Write every record out again exactly, and keep images out of it.

(Stored records)
* Start *

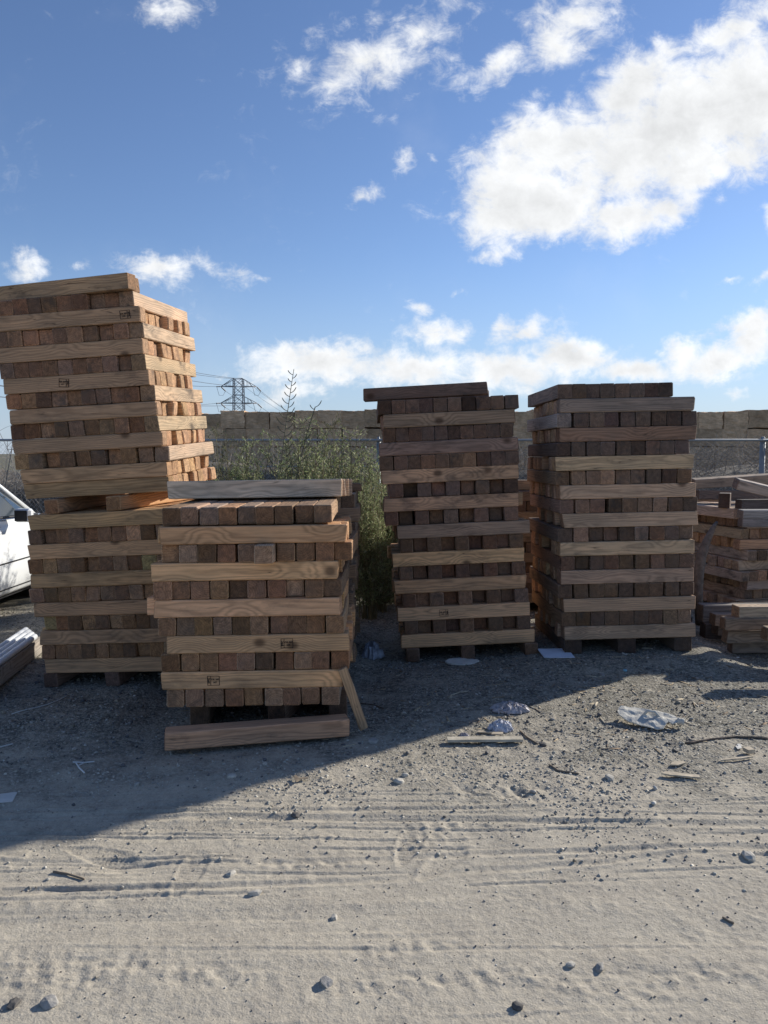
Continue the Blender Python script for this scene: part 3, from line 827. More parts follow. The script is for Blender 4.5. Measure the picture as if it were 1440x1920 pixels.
def scatter(n, xr, ya, yb, smin, smax, pal, dens=None, flat=1.0, elong=1.0, power=2.2, protos=protos, sink=.25):
    V = []; Fc = []; T = []; nv = 0
    x = rng.uniform(*xr, n * 3); y = ya + (yb - ya) * rng.random(n * 3)
    ok = np.abs(x) < .62 * y + .6
    if dens is not None: ok &= rng.random(n * 3) < dens(x, y)
    x, y = x[ok][:n], y[ok][:n]
    z = ground_h(x, y)
    s = smin + (smax - smin) * rng.random(len(x)) ** power * 1.0
    ang = rng.uniform(0, 6.28, len(x))
    col = np.array(pal)[rng.integers(0, len(pal), len(x))] * rng.uniform(.7, 1.3, (len(x), 1))
    for i in range(len(x)):
        pv, pf = protos[i % len(protos)]
        c_, s_ = math.cos(ang[i]), math.sin(ang[i])
        q_ = pv * np.array([s[i] * elong, s[i], s[i] * flat])
        w = np.stack([q_[:, 0] * c_ - q_[:, 1] * s_ + x[i], q_[:, 0] * s_ + q_[:, 1] * c_ + y[i], q_[:, 2] + z[i] + s[i] * flat * (.55 - sink)], 1)
        V.append(w); Fc.append(pf + nv); nv += len(pv); T.append(np.tile(np.append(col[i], 1), (len(pv), 1)))
    return np.concatenate(V), np.concatenate(Fc), np.concatenate(T)
GP = [(.24, .22, .2), (.17, .16, .155), (.34, .31, .27), (.3, .26, .2), (.12, .115, .115), (.42, .4, .36)]
DG = lambda x, y: np.clip(.1 + sstep(2.9, 4.4, y) * .9, 0, 1) * (.35 + .9 * sstep(-.1, .15, fbm(x * 1.6, y * 1.6, 101, 3)))
DP = [(.43, .4, .335), (.38, .355, .3), (.33, .31, .27), (.45, .42, .36)]
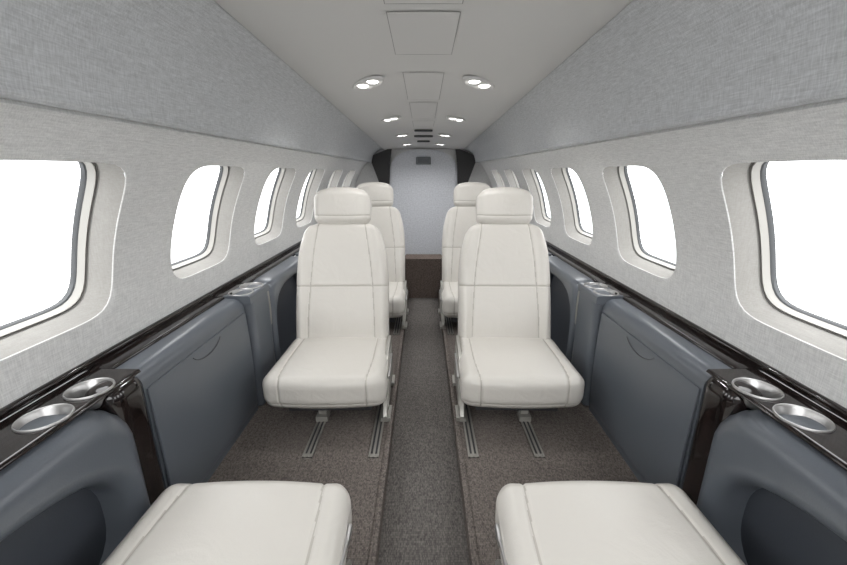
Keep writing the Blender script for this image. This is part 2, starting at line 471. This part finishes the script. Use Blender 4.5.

* End *

## [SOLUTION TO THE PROBLEM]
Continue the Blender Python script for this scene: part 3, from line 827. More parts follow. The script is for Blender 4.5. Measure the picture as if it were 1440x1920 pixels.
def scatter(n, xr, ya, yb, smin, smax, pal, dens=None, flat=1.0, elong=1.0, power=2.2, protos=protos, sink=.25):
    V = []; Fc = []; T = []; nv = 0
    x = rng.uniform(*xr, n * 3); y = ya + (yb - ya) * rng.random(n * 3)
    ok = np.abs(x) < .62 * y + .6
    if dens is not None: ok &= rng.random(n * 3) < dens(x, y)
    x, y = x[ok][:n], y[ok][:n]
    z = ground_h(x, y)
    s = smin + (smax - smin) * rng.random(len(x)) ** power * 1.0
    ang = rng.uniform(0, 6.28, len(x))
    col = np.array(pal)[rng.integers(0, len(pal), len(x))] * rng.uniform(.7, 1.3, (len(x), 1))
    for i in range(len(x)):
        pv, pf = protos[i % len(protos)]
        c_, s_ = math.cos(ang[i]), math.sin(ang[i])
        q_ = pv * np.array([s[i] * elong, s[i], s[i] * flat])
        w = np.stack([q_[:, 0] * c_ - q_[:, 1] * s_ + x[i], q_[:, 0] * s_ + q_[:, 1] * c_ + y[i], q_[:, 2] + z[i] + s[i] * flat * (.55 - sink)], 1)
        V.append(w); Fc.append(pf + nv); nv += len(pv); T.append(np.tile(np.append(col[i], 1), (len(pv), 1)))
    return np.concatenate(V), np.concatenate(Fc), np.concatenate(T)
GP = [(.24, .22, .2), (.17, .16, .155), (.34, .31, .27), (.3, .26, .2), (.12, .115, .115), (.42, .4, .36)]
DG = lambda x, y: np.clip(.1 + sstep(2.9, 4.4, y) * .9, 0, 1) * (.35 + .9 * sstep(-.1, .15, fbm(x * 1.6, y * 1.6, 101, 3)))
DP = [(.43, .4, .335), (.38, .355, .3), (.33, .31, .27), (.45, .42, .36)]
Keep writing the Blender script for this image. This is part 2, starting at line 471. This part finishes the script. Use Blender 4.5.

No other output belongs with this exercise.